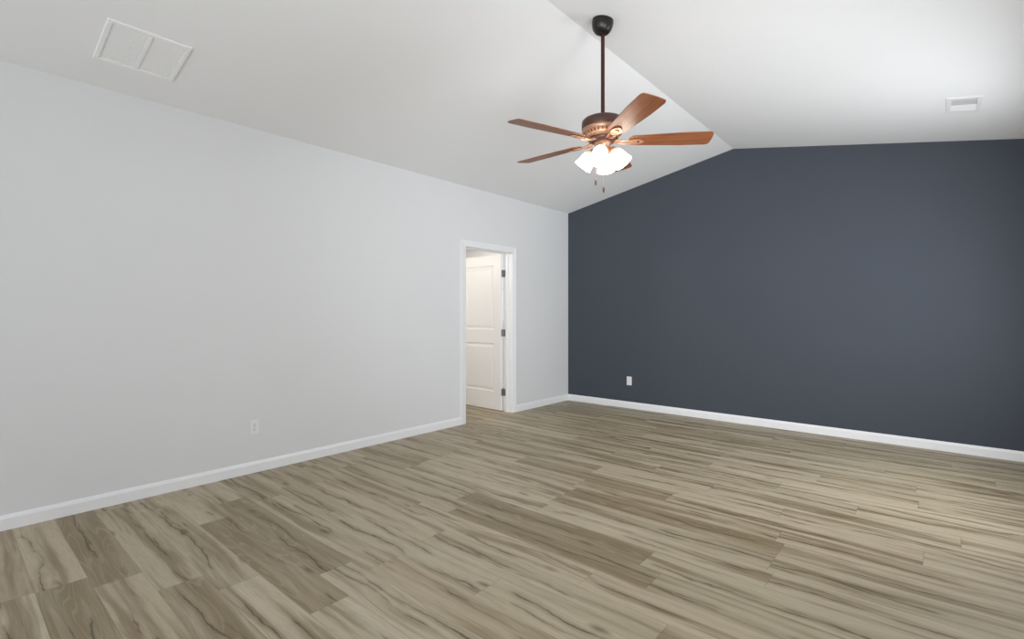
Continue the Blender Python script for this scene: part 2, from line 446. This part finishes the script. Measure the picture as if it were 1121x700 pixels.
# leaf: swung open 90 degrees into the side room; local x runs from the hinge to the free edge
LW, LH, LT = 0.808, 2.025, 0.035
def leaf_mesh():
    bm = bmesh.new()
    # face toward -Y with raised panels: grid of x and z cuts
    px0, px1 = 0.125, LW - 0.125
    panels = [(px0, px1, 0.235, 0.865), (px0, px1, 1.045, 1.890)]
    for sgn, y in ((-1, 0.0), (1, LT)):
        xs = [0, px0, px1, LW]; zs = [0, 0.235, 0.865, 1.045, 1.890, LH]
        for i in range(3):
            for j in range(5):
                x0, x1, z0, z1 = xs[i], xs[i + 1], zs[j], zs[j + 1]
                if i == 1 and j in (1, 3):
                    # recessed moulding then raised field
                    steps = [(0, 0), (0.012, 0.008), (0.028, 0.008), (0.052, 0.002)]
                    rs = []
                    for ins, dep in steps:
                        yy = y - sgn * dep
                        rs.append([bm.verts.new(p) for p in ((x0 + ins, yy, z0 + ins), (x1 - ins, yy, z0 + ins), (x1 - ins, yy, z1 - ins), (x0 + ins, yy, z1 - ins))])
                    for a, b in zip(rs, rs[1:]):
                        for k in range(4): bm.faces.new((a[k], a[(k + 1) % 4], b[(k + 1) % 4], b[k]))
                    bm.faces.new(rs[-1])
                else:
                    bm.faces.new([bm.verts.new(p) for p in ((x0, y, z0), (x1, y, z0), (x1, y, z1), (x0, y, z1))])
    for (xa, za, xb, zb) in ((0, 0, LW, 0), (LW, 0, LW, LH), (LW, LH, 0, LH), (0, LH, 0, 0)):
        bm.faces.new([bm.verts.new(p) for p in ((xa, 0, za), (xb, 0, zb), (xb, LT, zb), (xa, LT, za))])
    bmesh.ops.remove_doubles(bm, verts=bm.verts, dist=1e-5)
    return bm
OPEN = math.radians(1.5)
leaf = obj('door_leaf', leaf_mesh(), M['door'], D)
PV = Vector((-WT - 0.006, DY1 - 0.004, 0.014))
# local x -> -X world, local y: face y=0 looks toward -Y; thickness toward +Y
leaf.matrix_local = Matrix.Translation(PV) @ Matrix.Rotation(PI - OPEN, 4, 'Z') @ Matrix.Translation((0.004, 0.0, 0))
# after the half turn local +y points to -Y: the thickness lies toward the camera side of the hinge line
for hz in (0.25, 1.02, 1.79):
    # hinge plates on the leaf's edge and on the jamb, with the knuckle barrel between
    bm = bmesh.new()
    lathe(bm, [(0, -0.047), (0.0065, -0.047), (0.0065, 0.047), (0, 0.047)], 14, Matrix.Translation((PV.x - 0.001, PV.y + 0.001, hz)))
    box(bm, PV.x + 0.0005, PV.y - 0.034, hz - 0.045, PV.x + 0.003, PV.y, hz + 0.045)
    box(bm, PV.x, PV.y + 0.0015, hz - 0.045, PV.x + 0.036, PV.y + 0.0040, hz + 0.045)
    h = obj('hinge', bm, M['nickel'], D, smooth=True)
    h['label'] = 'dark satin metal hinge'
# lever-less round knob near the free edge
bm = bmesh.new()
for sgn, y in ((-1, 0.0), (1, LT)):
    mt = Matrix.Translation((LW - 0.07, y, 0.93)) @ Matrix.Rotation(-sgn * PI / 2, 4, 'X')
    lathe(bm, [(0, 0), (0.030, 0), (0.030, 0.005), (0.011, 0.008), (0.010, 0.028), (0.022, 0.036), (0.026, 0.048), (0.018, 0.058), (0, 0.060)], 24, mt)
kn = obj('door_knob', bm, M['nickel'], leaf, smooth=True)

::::

§ **SET TASK**
Go through the data above and transcribe it in full, omitting any image.

§ **ANSWER BELOW**
Continue the Blender Python script for this scene: part 2, from line 446. This part finishes the script. Measure the picture as if it were 1121x700 pixels.
# leaf: swung open 90 degrees into the side room; local x runs from the hinge to the free edge
LW, LH, LT = 0.808, 2.025, 0.035
def leaf_mesh():
    bm = bmesh.new()
    # face toward -Y with raised panels: grid of x and z cuts
    px0, px1 = 0.125, LW - 0.125
    panels = [(px0, px1, 0.235, 0.865), (px0, px1, 1.045, 1.890)]
    for sgn, y in ((-1, 0.0), (1, LT)):
        xs = [0, px0, px1, LW]; zs = [0, 0.235, 0.865, 1.045, 1.890, LH]
        for i in range(3):
            for j in range(5):
                x0, x1, z0, z1 = xs[i], xs[i + 1], zs[j], zs[j + 1]
                if i == 1 and j in (1, 3):
                    # recessed moulding then raised field
                    steps = [(0, 0), (0.012, 0.008), (0.028, 0.008), (0.052, 0.002)]
                    rs = []
                    for ins, dep in steps:
                        yy = y - sgn * dep
                        rs.append([bm.verts.new(p) for p in ((x0 + ins, yy, z0 + ins), (x1 - ins, yy, z0 + ins), (x1 - ins, yy, z1 - ins), (x0 + ins, yy, z1 - ins))])
                    for a, b in zip(rs, rs[1:]):
                        for k in range(4): bm.faces.new((a[k], a[(k + 1) % 4], b[(k + 1) % 4], b[k]))
                    bm.faces.new(rs[-1])
                else:
                    bm.faces.new([bm.verts.new(p) for p in ((x0, y, z0), (x1, y, z0), (x1, y, z1), (x0, y, z1))])
    for (xa, za, xb, zb) in ((0, 0, LW, 0), (LW, 0, LW, LH), (LW, LH, 0, LH), (0, LH, 0, 0)):
        bm.faces.new([bm.verts.new(p) for p in ((xa, 0, za), (xb, 0, zb), (xb, LT, zb), (xa, LT, za))])
    bmesh.ops.remove_doubles(bm, verts=bm.verts, dist=1e-5)
    return bm
OPEN = math.radians(1.5)
leaf = obj('door_leaf', leaf_mesh(), M['door'], D)
PV = Vector((-WT - 0.006, DY1 - 0.004, 0.014))
# local x -> -X world, local y: face y=0 looks toward -Y; thickness toward +Y
leaf.matrix_local = Matrix.Translation(PV) @ Matrix.Rotation(PI - OPEN, 4, 'Z') @ Matrix.Translation((0.004, 0.0, 0))
# after the half turn local +y points to -Y: the thickness lies toward the camera side of the hinge line
for hz in (0.25, 1.02, 1.79):
    # hinge plates on the leaf's edge and on the jamb, with the knuckle barrel between
    bm = bmesh.new()
    lathe(bm, [(0, -0.047), (0.0065, -0.047), (0.0065, 0.047), (0, 0.047)], 14, Matrix.Translation((PV.x - 0.001, PV.y + 0.001, hz)))
    box(bm, PV.x + 0.0005, PV.y - 0.034, hz - 0.045, PV.x + 0.003, PV.y, hz + 0.045)
    box(bm, PV.x, PV.y + 0.0015, hz - 0.045, PV.x + 0.036, PV.y + 0.0040, hz + 0.045)
    h = obj('hinge', bm, M['nickel'], D, smooth=True)
    h['label'] = 'dark satin metal hinge'
# lever-less round knob near the free edge
bm = bmesh.new()
for sgn, y in ((-1, 0.0), (1, LT)):
    mt = Matrix.Translation((LW - 0.07, y, 0.93)) @ Matrix.Rotation(-sgn * PI / 2, 4, 'X')
    lathe(bm, [(0, 0), (0.030, 0), (0.030, 0.005), (0.011, 0.008), (0.010, 0.028), (0.022, 0.036), (0.026, 0.048), (0.018, 0.058), (0, 0.060)], 24, mt)
kn = obj('door_knob', bm, M['nickel'], leaf, smooth=True)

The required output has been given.